◆ **Dataset extract**
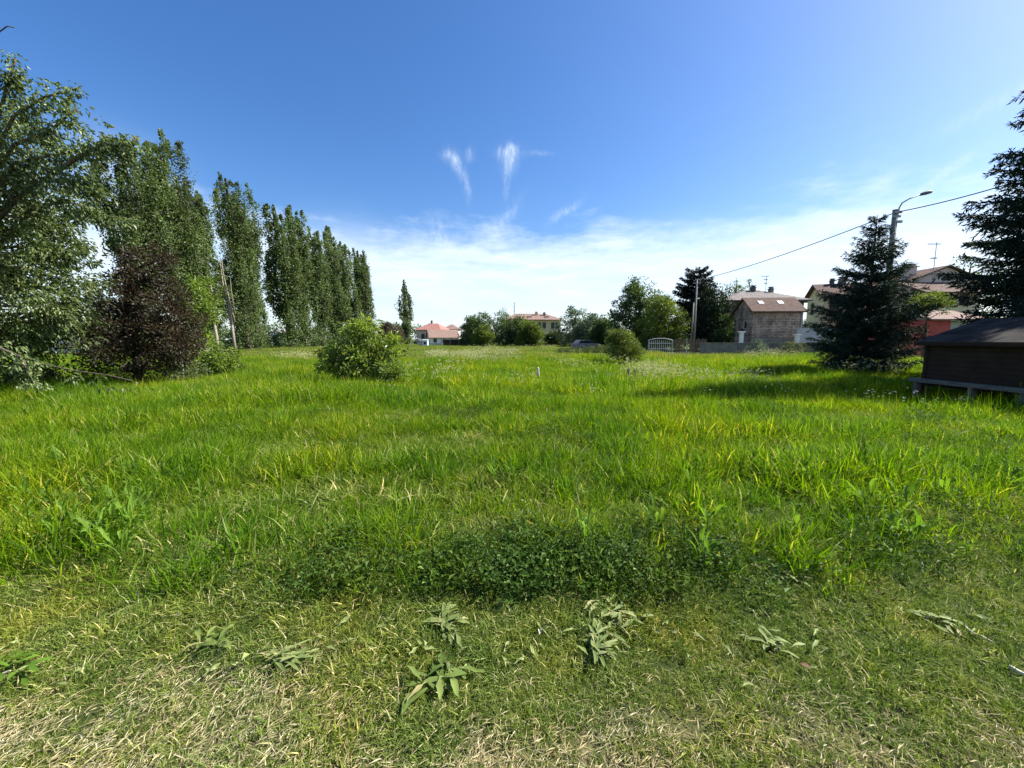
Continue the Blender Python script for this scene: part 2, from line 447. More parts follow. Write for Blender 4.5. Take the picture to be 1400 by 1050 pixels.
def broad_tree(name, label, cat, x, y, ells, th, tr, nclump, cr, per, L, Wd, leaf, bark='bark', seed=1, droop=.2, group=None, nlimb=18, lean=(0, 0), shell=.55, extra=None):
    """ells in local coordinates about the trunk base"""
    rng = np.random.default_rng(seed)
    root = empty(name, (x, y, float(gz(x, y))))
    tag(root, label, cat, group)
    cs = sample_ell(rng, ells, nclump, shell)
    cs = cs[cs[:, 2] > .12]
    rad = rng.uniform(.55, 1.25, len(cs)) * cr
    org = np.array([lean[0], lean[1], th])
    geo = [crown_leaves(rng, cs, rad, per, L, Wd, droop, org)]
    mb = MB()
    top = max(e[2] + e[5] * .55 for e in ells)
    tp = [(0, 0, -.1)] + [(lean[0] * t + rng.normal(0, tr * .5), lean[1] * t + rng.normal(0, tr * .5), top * t) for t in (.25, .5, .75, 1)]
    mb.tube(tp, [tr * 1.25, tr, tr * .75, tr * .45, tr * .15], 8)
    zt = np.array([q[2] for q in tp]); xt = np.array([q[0] for q in tp]); yt = np.array([q[1] for q in tp])
    pick = rng.choice(len(cs), min(nlimb, len(cs)), replace=False)
    for i in pick:
        z0 = min(top * .9, max(th * .6, cs[i][2] - rng.uniform(.25, .6) * np.hypot(cs[i][0], cs[i][1]) - .1))
        limb(mb, (np.interp(z0, zt, xt), np.interp(z0, zt, yt), z0), cs[i], tr * .42, tr * .07, rng)
    if extra: extra(rng, geo, mb)
    mb.build('trunk', M[bark], root, smooth=True)
    v, f = merge(geo)
    link('crown', np_mesh('crown', v, f), M[leaf], root)
    return root

def poplar(x, y, H, wid, label, seed, nl=13000, lean=-.055, base=.06, leaf='poplar_leaf', size=.2, K=26, name='poplar_tree', group='row of tall poplars along the left edge of the field'):
    rng = np.random.default_rng(seed)
    root = empty(name, (x, y, 0)); tag(root, label, 'tree', group)
    mb = MB(); cs = []; rs = []; TT = np.linspace(0, .92, 28)
    def bent(p):
        p = np.array(p, float); t = p[..., 2] / H
        p[..., 0] += lean * H * t ** 1.6
        return p
    mb.tube([bent((.05 * math.sin(t * 9 + seed), .05 * math.cos(t * 7 + seed), H * max(t, 0))) for t in TT], [.42 * (1 - t) ** .9 + .02 for t in TT], 8)
    for k in range(K):
        lead = k < 3
        a = k * 2.4 + rng.uniform(-.4, .4)
        z0 = H * (rng.uniform(base * .5, base + .06) if lead else rng.uniform(base, .62))
        z1 = H * (rng.uniform(.9, 1.0) if lead else min(.97, z0 / H + rng.uniform(.22, .5)))
        ro = wid * (rng.uniform(.15, .5) if lead else rng.uniform(.45, 1.15) * (1 - .35 * (z0 / H)))
        n = int((z1 - z0) * 6)
        t = np.sort(rng.random(n)) ** .9
        rr = ro * np.minimum(1, t * 2.2) ** .8 * (1 - .25 * t)
        p = np.stack([np.cos(a) * rr, np.sin(a) * rr, z0 + (z1 - z0) * t], 1)
        thick = (.26 + .16 * wid) * np.minimum(1, (1 - t) * 3 + .22) * (.35 + .85 * np.sin(t * 15 + k * 1.7) ** 2)
        p[:, :2] += rng.normal(0, 1, (n, 2)) * (thick * .5)[:, None]
        cs.append(bent(p)); rs.append(thick * rng.uniform(.6, 1.3, n))
        lp = [np.array((.05 * math.sin(max(0, z0 - .3) / H * 9 + seed), .05 * math.cos(max(0, z0 - .3) / H * 7 + seed), max(0, z0 - .3)))] + [np.array((np.cos(a) * ro * min(1, q * 2.2) ** .8 * (1 - .25 * q), np.sin(a) * ro * min(1, q * 2.2) ** .8 * (1 - .25 * q), z0 + (z1 - z0) * q)) for q in (.15, .4, .7)]
        mb.tube([bent(q) for q in lp], [.1, .08, .05, .02], 5)
    m = 60; a = rng.uniform(0, 6.283, m); q = rng.random(m) ** .6 * wid * .8      # low shoots round the foot
    cs.append(np.stack([np.cos(a) * q, np.sin(a) * q, rng.uniform(.2, H * .13, m)], 1)); rs.append(rng.uniform(.35, .7, m))
    cs = np.concatenate(cs); rs = np.concatenate(rs)
    per = max(6, nl // len(cs))
    n = len(cs) * per
    c = np.repeat(cs, per, 0); r = np.repeat(rs, per)[:, None]
    d = rdir(rng, n); p = c + d * rng.random((n, 1)) ** .5 * r * np.array([1, 1, 1.5])
    p = p[p[:, 2] > .25]; n = len(p); d = d[:n]
    axx = rng.normal(0, .6, (n, 3)); axx[:, 2] += .15; axx[:, 0] -= .35
    nr = rdir(rng, n); nr[:, 2] += .3
    s = rng.uniform(.7, 1.3, n) * size
    v, f = leaf_geo(p, axx, nr, s, s * .85)
    mb.build('trunk', M['bark'], root, smooth=True)
    link('crown', np_mesh('crown', v, f), M[leaf], root)
    return root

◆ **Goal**
Reproduce the whole listing exactly, but not the images in it.

◆ **Full response**
Continue the Blender Python script for this scene: part 2, from line 447. More parts follow. Write for Blender 4.5. Take the picture to be 1400 by 1050 pixels.
def broad_tree(name, label, cat, x, y, ells, th, tr, nclump, cr, per, L, Wd, leaf, bark='bark', seed=1, droop=.2, group=None, nlimb=18, lean=(0, 0), shell=.55, extra=None):
    """ells in local coordinates about the trunk base"""
    rng = np.random.default_rng(seed)
    root = empty(name, (x, y, float(gz(x, y))))
    tag(root, label, cat, group)
    cs = sample_ell(rng, ells, nclump, shell)
    cs = cs[cs[:, 2] > .12]
    rad = rng.uniform(.55, 1.25, len(cs)) * cr
    org = np.array([lean[0], lean[1], th])
    geo = [crown_leaves(rng, cs, rad, per, L, Wd, droop, org)]
    mb = MB()
    top = max(e[2] + e[5] * .55 for e in ells)
    tp = [(0, 0, -.1)] + [(lean[0] * t + rng.normal(0, tr * .5), lean[1] * t + rng.normal(0, tr * .5), top * t) for t in (.25, .5, .75, 1)]
    mb.tube(tp, [tr * 1.25, tr, tr * .75, tr * .45, tr * .15], 8)
    zt = np.array([q[2] for q in tp]); xt = np.array([q[0] for q in tp]); yt = np.array([q[1] for q in tp])
    pick = rng.choice(len(cs), min(nlimb, len(cs)), replace=False)
    for i in pick:
        z0 = min(top * .9, max(th * .6, cs[i][2] - rng.uniform(.25, .6) * np.hypot(cs[i][0], cs[i][1]) - .1))
        limb(mb, (np.interp(z0, zt, xt), np.interp(z0, zt, yt), z0), cs[i], tr * .42, tr * .07, rng)
    if extra: extra(rng, geo, mb)
    mb.build('trunk', M[bark], root, smooth=True)
    v, f = merge(geo)
    link('crown', np_mesh('crown', v, f), M[leaf], root)
    return root

def poplar(x, y, H, wid, label, seed, nl=13000, lean=-.055, base=.06, leaf='poplar_leaf', size=.2, K=26, name='poplar_tree', group='row of tall poplars along the left edge of the field'):
    rng = np.random.default_rng(seed)
    root = empty(name, (x, y, 0)); tag(root, label, 'tree', group)
    mb = MB(); cs = []; rs = []; TT = np.linspace(0, .92, 28)
    def bent(p):
        p = np.array(p, float); t = p[..., 2] / H
        p[..., 0] += lean * H * t ** 1.6
        return p
    mb.tube([bent((.05 * math.sin(t * 9 + seed), .05 * math.cos(t * 7 + seed), H * max(t, 0))) for t in TT], [.42 * (1 - t) ** .9 + .02 for t in TT], 8)
    for k in range(K):
        lead = k < 3
        a = k * 2.4 + rng.uniform(-.4, .4)
        z0 = H * (rng.uniform(base * .5, base + .06) if lead else rng.uniform(base, .62))
        z1 = H * (rng.uniform(.9, 1.0) if lead else min(.97, z0 / H + rng.uniform(.22, .5)))
        ro = wid * (rng.uniform(.15, .5) if lead else rng.uniform(.45, 1.15) * (1 - .35 * (z0 / H)))
        n = int((z1 - z0) * 6)
        t = np.sort(rng.random(n)) ** .9
        rr = ro * np.minimum(1, t * 2.2) ** .8 * (1 - .25 * t)
        p = np.stack([np.cos(a) * rr, np.sin(a) * rr, z0 + (z1 - z0) * t], 1)
        thick = (.26 + .16 * wid) * np.minimum(1, (1 - t) * 3 + .22) * (.35 + .85 * np.sin(t * 15 + k * 1.7) ** 2)
        p[:, :2] += rng.normal(0, 1, (n, 2)) * (thick * .5)[:, None]
        cs.append(bent(p)); rs.append(thick * rng.uniform(.6, 1.3, n))
        lp = [np.array((.05 * math.sin(max(0, z0 - .3) / H * 9 + seed), .05 * math.cos(max(0, z0 - .3) / H * 7 + seed), max(0, z0 - .3)))] + [np.array((np.cos(a) * ro * min(1, q * 2.2) ** .8 * (1 - .25 * q), np.sin(a) * ro * min(1, q * 2.2) ** .8 * (1 - .25 * q), z0 + (z1 - z0) * q)) for q in (.15, .4, .7)]
        mb.tube([bent(q) for q in lp], [.1, .08, .05, .02], 5)
    m = 60; a = rng.uniform(0, 6.283, m); q = rng.random(m) ** .6 * wid * .8      # low shoots round the foot
    cs.append(np.stack([np.cos(a) * q, np.sin(a) * q, rng.uniform(.2, H * .13, m)], 1)); rs.append(rng.uniform(.35, .7, m))
    cs = np.concatenate(cs); rs = np.concatenate(rs)
    per = max(6, nl // len(cs))
    n = len(cs) * per
    c = np.repeat(cs, per, 0); r = np.repeat(rs, per)[:, None]
    d = rdir(rng, n); p = c + d * rng.random((n, 1)) ** .5 * r * np.array([1, 1, 1.5])
    p = p[p[:, 2] > .25]; n = len(p); d = d[:n]
    axx = rng.normal(0, .6, (n, 3)); axx[:, 2] += .15; axx[:, 0] -= .35
    nr = rdir(rng, n); nr[:, 2] += .3
    s = rng.uniform(.7, 1.3, n) * size
    v, f = leaf_geo(p, axx, nr, s, s * .85)
    mb.build('trunk', M['bark'], root, smooth=True)
    link('crown', np_mesh('crown', v, f), M[leaf], root)
    return root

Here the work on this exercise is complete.